Maricopa County Superior Court Judge Frank Moskowitz acknowledged there was evidence that challengers proved that 37,657 signatures on petitions to put Proposition 140 on the ballot were duplicate. That, by itself, should have left the initiative without sufficient signatures.
The judge pointed out, however, the ballots went to the printer at the end of August, with the language of the ballot measure included. And Moskowitz said the failure of challenges to have proven their claim of duplicate signatures by that date ended the matter.
That decision is virtually certain to be appealed by challengers to the Arizona Supreme Court.
But Moskowitz is prepared for that.
If the justices don't accept his conclusion that the ballot printing deadline made the whole case moot, he has two other reasons the case should be thrown out.

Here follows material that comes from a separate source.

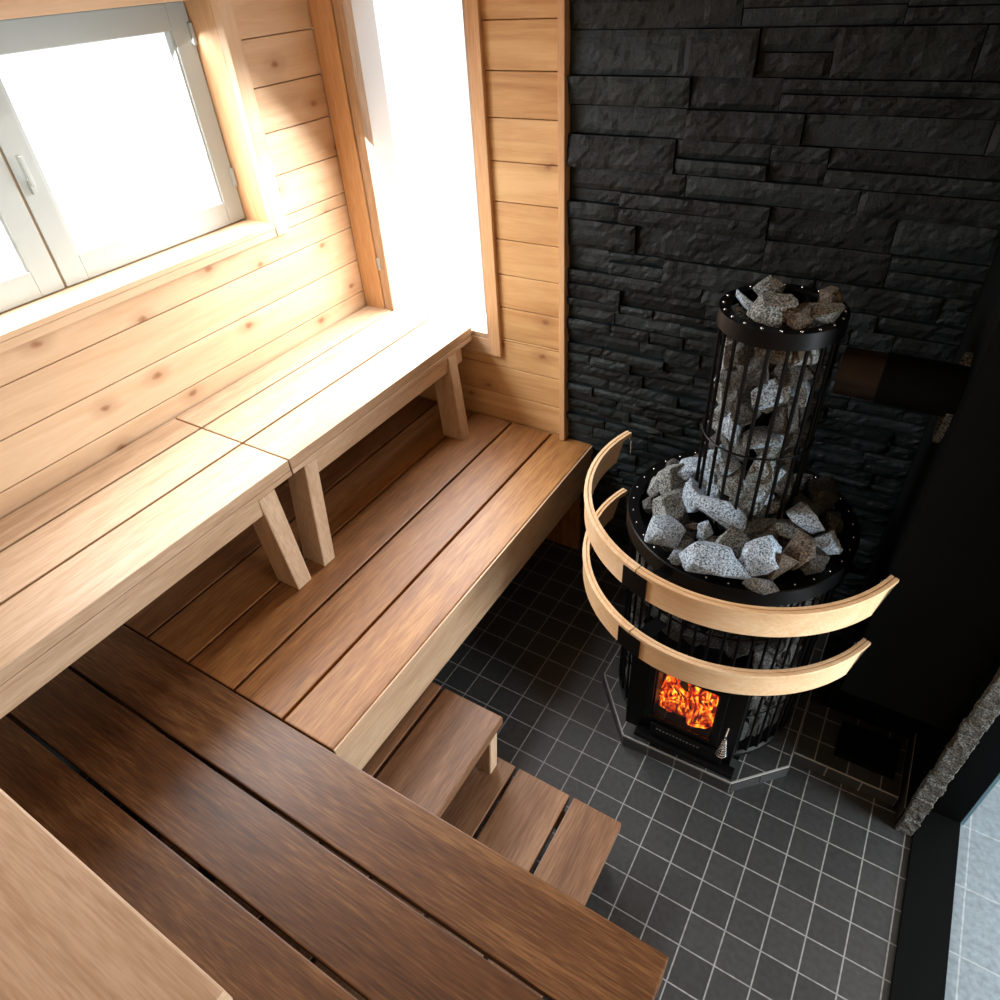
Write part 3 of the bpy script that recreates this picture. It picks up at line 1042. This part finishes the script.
# ---------------------------------------------------------------- stones
def rock_mesh(seed, sx, sy, sz, cuts=2):
    r = random.Random(seed)
    bm = bmesh.new()
    n = 13
    for k in range(n):
        d = Vector((r.gauss(0, 1), r.gauss(0, 1), r.gauss(0, 1))).normalized()
        q = r.uniform(.86, 1.08)
        bm.verts.new((d.x * q, d.y * q, d.z * q))
    res = bmesh.ops.convex_hull(bm, input=bm.verts)
    junk = [g_ for g_ in res['geom_interior'] + res['geom_unused'] if isinstance(g_, bmesh.types.BMVert)]
    bmesh.ops.delete(bm, geom=list(set(junk)), context='VERTS')
    bmesh.ops.triangulate(bm, faces=bm.faces[:])
    bmesh.ops.bevel(bm, geom=bm.edges[:], offset=.03, segments=1, affect='EDGES')
    bmesh.ops.triangulate(bm, faces=bm.faces[:])
    for c in range(cuts):
        bmesh.ops.subdivide_edges(bm, edges=[e for e in bm.edges if e.calc_length() > .16], cuts=1, use_grid_fill=False)
        bmesh.ops.triangulate(bm, faces=bm.faces[:])
    off = Vector((seed * 3.1, seed * 1.7, 0))
    for v in bm.verts:
        d = v.co.normalized()
        v.co += d * (0.06 * noise.noise(v.co * 2.2 + off) + 0.03 * noise.noise(v.co * 6 + off) + 0.022 * noise.noise(v.co * 13 + off))
    mx = [max(abs(v.co[i]) for v in bm.verts) for i in range(3)]
    for v in bm.verts:
        v.co = Vector((v.co.x / mx[0] * sx, v.co.y / mx[1] * sy, v.co.z / mx[2] * sz))
    bmesh.ops.recalc_face_normals(bm, faces=bm.faces)
    me = bpy.data.meshes.new('stove_stone')
    bm.to_mesh(me)
    bm.free()
    return me


def stone(seed, loc, size, rot, m, label, group):
    me = rock_mesh(seed, *size)
    me.materials.append(MT[m])
    o = bpy.data.objects.new('stove_stone', me)
    C.objects.link(o)
    o.location = loc
    o.rotation_euler = [math.radians(a) for a in rot]
    tag(o, label, 'stone', group)
    return o


# camera's right is roughly (0.85, 0.52); a stone's long side is turned with rot z
G1 = 'stones heaped in the basin'
basin = [
    (1, (1.622, -0.560, .955), (.066, .040, .034), (10, -25, 75), 'rock_grey', 'elongated grey stone leaning at the far left of the heap'),
    (2, (1.672, -0.488, .980), (.058, .044, .038), (0, 10, 50), 'rock_light', 'pale stone at the back left of the heap, against the cage foot'),
    (3, (1.668, -0.668, .955), (.070, .044, .036), (0, -20, 70), 'rock_grey', 'dark grey wedge-shaped stone behind the round pale one at left'),
    (4, (1.722, -0.622, .992), (.046, .042, .038), (0, 0, 20), 'rock_light', 'small rounded pale stone beside the large bluish slab'),
    (5, (1.805, -0.672, .998), (.082, .046, .034), (12, 22, 5), 'rock_light', 'largest smooth bluish white slab sloping left of the cage'),
    (6, (1.800, -0.600, .985), (.050, .036, .030), (0, 10, 0), 'rock_brown', 'dark brown stone wedged behind the large bluish slab'),
    (7, (1.692, -0.762, .952), (.044, .046, .046), (0, 0, 0), 'rock_light', 'rounded pale stone by the rim at the left front'),
    (8, (1.742, -0.692, .935), (.032, .012, .012), (0, 0, 30), 'rock_brown', 'thin pinkish sliver between the left stones'),
    (9, (1.779, -0.715, .948), (.022, .028, .032), (0, 20, 0), 'rock_light', 'little upright white stone in the middle of the left side'),
    (10, (1.871, -0.735, .955), (.050, .042, .038), (0, 0, 30), 'rock_grey', 'streaked grey stone in the centre front, above the speckled slab'),
    (11, (1.845, -0.818, .950), (.078, .054, .044), (16, 16, 12), 'rock_light', 'biggest speckled grey slab at the front rim'),
    (12, (1.752, -0.800, .915), (.030, .034, .026), (0, 0, 0), 'rock_light', 'small bluish stone tucked against the front left rim'),
    (14, (1.928, -0.662, .945), (.040, .028, .024), (0, 0, 10), 'rock_dark', 'small dark stone between the slab and the right heap'),
    (15, (1.966, -0.620, .965), (.066, .026, .022), (0, 15, 5), 'rock_grey', 'long narrow brownish grey stone right of the cage'),
    (16, (2.000, -0.592, .998), (.060, .040, .030), (-10, 20, 10), 'rock_light', 'angular bluish white stone on top of the right side'),
    (17, (2.035, -0.440, .965), (.040, .046, .050), (0, 0, 20), 'rock_dark', 'dark blocky stone at the far right behind the white one'),
    (18, (2.074, -0.612, .952), (.046, .034, .040), (0, 30, 40), 'rock_light', 'pale three-cornered stone at the right rim'),
    (19, (2.060, -0.684, .940), (.038, .034, .034), (0, 0, 25), 'rock_dark', 'dark cube-like stone with pale edge at the right front'),
    (20, (1.940, -0.755, .965), (.046, .046, .050), (0, 0, 0), 'rock_light', 'tall pale stone in the front right cluster'),
    (21, (1.990, -0.765, .955), (.040, .034, .038), (0, 0, 0), 'rock_brown', 'brown-faced stone in the front right cluster'),
    (22, (2.012, -0.690, .962), (.036, .046, .050), (0, 20, 0), 'rock_brown', 'rust brown stone standing behind the brown-faced one'),
    (23, (1.966, -0.806, .916), (.040, .020, .020), (0, 0, 10), 'rock_light', 'flat pale chip at the very front of the rim'),
    (24, (1.812, -0.722, .935), (.036, .022, .016), (0, 0, 30), 'rock_grey', 'flat grey chip under the big bluish slab'),
    (25, (1.735, -0.755, .915), (.044, .036, .030), (0, 0, 0), 'rock_dark', 'dark stone low down at the left front, between pale ones'),
    (26, (1.905, -0.640, .955), (.046, .030, .034), (0, 0, 40), 'rock_dark', 'dark blocky stone at the foot of the cage'),
    (27, (1.985, -0.520, .965), (.046, .042, .040), (0, 0, 10), 'rock_dark', 'brown-black stone under the right side of the cage'),
    (28, (2.015, -0.640, .925), (.050, .036, .034), (0, 0, 10), 'rock_dark', 'dark stone filling the gap beneath the angular white one'),
]
for sd, loc, size, rot, m, lab in basin:
    stone(sd, loc, [q * 1.16 for q in size], rot, m, lab, G1)
rb = random.Random(77)
for k in range(30):                                  # lower layer filling the basin
    dg = k * 12 + rb.uniform(-3, 3)
    r_ = .246 if k % 2 else .190
    if 20 < dg < 70:
        pass
    stone(200 + k, pol(r_, dg, .908 + rb.uniform(-.004, .008)), (rb.uniform(.036, .046), rb.uniform(.030, .038), .036), (0, 0, rb.uniform(0, 180)), 'rock_dark' if k % 3 else 'rock_grey',
          'dark stone of the lower layer filling the basin of the stove', 'lower layer of stones in the basin')

G2 = 'stones on top of the cage'
topst = [
    (41, (1.790, -0.475, 1.545), (.040, .034, .032), (0, 20, 20), 'rock_grey', 'grey angular stone at the back left of the cage top'),
    (42, (1.822, -0.605, 1.558), (.048, .038, .034), (0, 0, 10), 'rock_grey', 'large rounded speckled stone at the front of the cage top'),
    (43, (1.757, -0.560, 1.546), (.038, .014, .014), (0, 30, -25), 'rock_light', 'thin pale shard leaning on the rim of the cage top'),
    (44, (1.882, -0.600, 1.546), (.034, .032, .030), (0, 0, 0), 'rock_brown', 'rusty brown stone in the front middle of the cage top'),
    (45, (1.925, -0.480, 1.550), (.028, .028, .028), (0, 0, 0), 'rock_brown', 'small tan stone at the back right of the cage top'),
    (46, (1.930, -0.560, 1.548), (.038, .034, .030), (0, 10, 20), 'rock_grey', 'greenish grey stone at the right of the cage top'),
]
for sd, loc, size, rot, m, lab in topst:
    stone(sd, loc, [q * 1.10 for q in size], rot, m, lab, G2)

rc = random.Random(15)
z = .935
row = 0
while z < 1.515:
    n = 7
    for k in range(n):
        dg = (k + .5 * (row % 2)) * 360 / 7 + rc.uniform(-12, 12)
        m = rc.choices(['rock_light', 'rock_grey', 'rock_dark', 'rock_brown', 'rock_mixed'], [2.6, 4, 4, 1, 1.5])[0]
        tilt = rc.uniform(-35, 35)
        stone(300 + row * 10 + k, pol(.088, dg, z + rc.uniform(-.012, .012)), (.040, .054, rc.uniform(.044, .062)), (tilt, rc.uniform(-12, 12), dg), m,
              'rough stone held behind the bars of the upright cage', 'stones inside the upright cage')
    z += .059
    row += 1

# stones behind the bars of the stove mantle
protos = [rock_mesh(500 + k, .030, .050, .056) for k in range(5)]
ms = ['rock_shade', 'rock_dark', 'rock_shade', 'rock_shade', 'rock_dark']
for me, m in zip(protos, ms):
    me.materials.append(MT[m])
k = 0
for row in range(8):
    z = .155 + row * .094
    for j in range(18):
        dg = -215 + j * 14.4 + (7.2 if row % 2 else 0)
        if z < .56 and -134 < dg < -46:
            continue
        o = bpy.data.objects.new('stove_stone', protos[rc.randrange(5)])
        C.objects.link(o)
        o.location = pol(.262, dg, z + rc.uniform(-.01, .01))
        o.rotation_euler = (math.radians(rc.choice([0, 180]) + rc.uniform(-18, 18)), 0, math.radians(dg))
        tag(o, 'stone coloured dark as in shade, packed behind the vertical bars of the stove body', 'stone', 'stones behind the bars of the stove body')
        k += 1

One relates to how the calculations were made to bring the number of valid signatures below the 383,923 needed to qualify for the ballot.
The judge said it illegally "double counted" some invalid signatures.
And if the justices don't buy either of those arguments, Moskowitz has an ultimate fallback.
He said the challengers, recognizing the ballots already have been printed, asked him to order state and county election officials to simply not count the votes for or against the measure. Only thing is, Moskowitz said, nothing in state law allows him to issue such an order.
"Perhaps the absence of such express authority in statute is because the Legislature never intended for initiative challenges to go past the ballot printing deadline,'' he wrote.
There was no immediate response from the challengers. But Chuck Coughlin, political consultant for the Make Elections Fair committee that is behind Proposition 140, called it a "complete and total walk-off home run.''
The measure, if approved, would eliminate the current system where the state runs separate primary elections for each political party.
It would be replaced by a single primary — sometimes called a "jungle primary'' — where all candidates from all parties and those with no affiliation run against each other. And all registered voters could participate.
Then the top two vote-getters would advance to the general election, regardless of party. But it also permits the Legislature to allow up to the top five candidates to go on to what would be the runoff, though opting for such a system would require the use of ranked-choice voting.